Karena kecenderungan mementingkan diri sendiri, orang itu makin merasa paling benar sendiri. Di beberapa kesempatan, ia seperti memperkenalkan diri sebagai dewa.
Sifatnya yang memperkeruh suasana menjadi persoalan berkelanjutan. Mendominasi obrolan dan menjadikan setiap hal sebagai kesalahan.
Slogannya yang "open minded" ternyata hanya fiktif belaka.
Hari demi hari rasanya ingin sekali cepat dihabisi, sebab selalu ada kejutan yang tak terduga.
Bahaya yang selalu mengancam pada tiap jam adalah ketika seseorang merasa dirinya paling benar.

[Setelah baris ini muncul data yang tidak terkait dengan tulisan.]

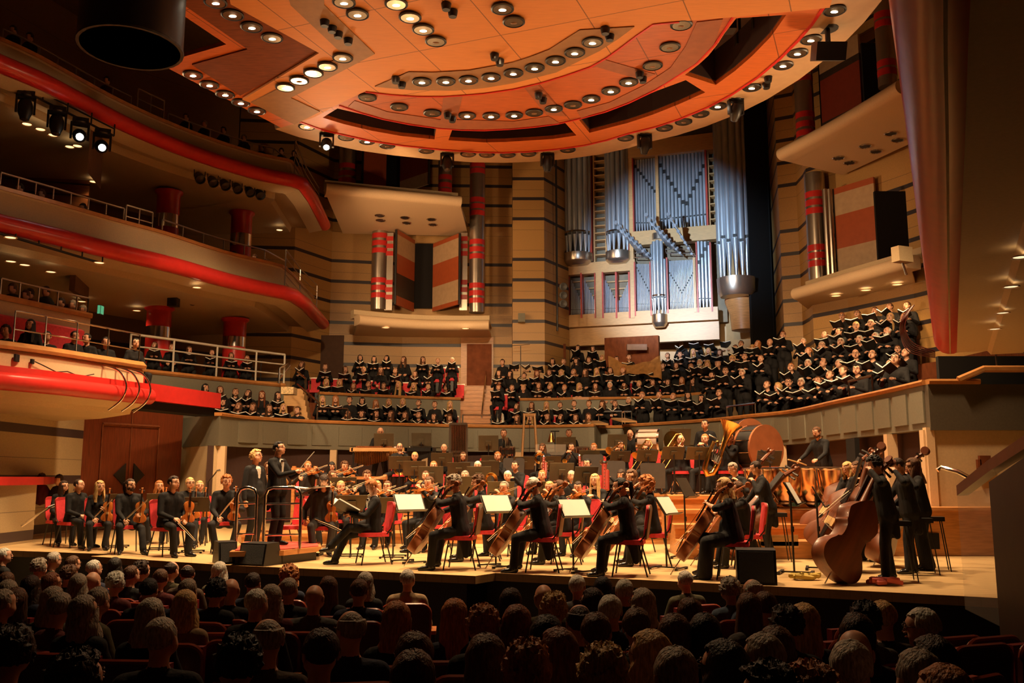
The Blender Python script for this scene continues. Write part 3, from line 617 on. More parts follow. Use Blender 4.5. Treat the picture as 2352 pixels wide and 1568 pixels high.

Bagaimana bisa kita belajar kalau sebelum diberi saran, sudah merasa benar?
Bagaimana orang lain mau mengkritik dengn tujuan baik, sedang tiap ceritanya cuma ingin pembenaran.
Sayangnya, sebab berhadapan dengan orang itu, aku selalu menjadi pembohong. Juga sering mmbodohi diri sendiri, bahwa aku baik-baik saja.
Rasanya betul-betul muak, mendengarkan celoteh nyaring dalam tong yang kopong. Sementara saat giliranku, tak bisa diterima sama sekali.
Terlepas semuanya, mau bagaimanapun, ini sudah jadi takdir sang Kuasa. Dan di malam yang makin larut menjadi pagi, aku jadi berterimakasih pula pada diri sendiri. Karena mampu secara sadar menahan semua hal gusar dengan sangat sabar. Dengan hadirnya orang-orang yang seperti ini, sangat membuat pemikiran serta pribadiku sangat belajar dari apa yang sudah terjadi.
Pun langkah kaki mampu sejauh ini melewati rintangan yang serasa setengah mati, dan mampu melewati sampai di sini.
Di malam yang sunyi dari kebisingan duniawi.
Aku jadi kesana-kemari mencari jalur evakuasi.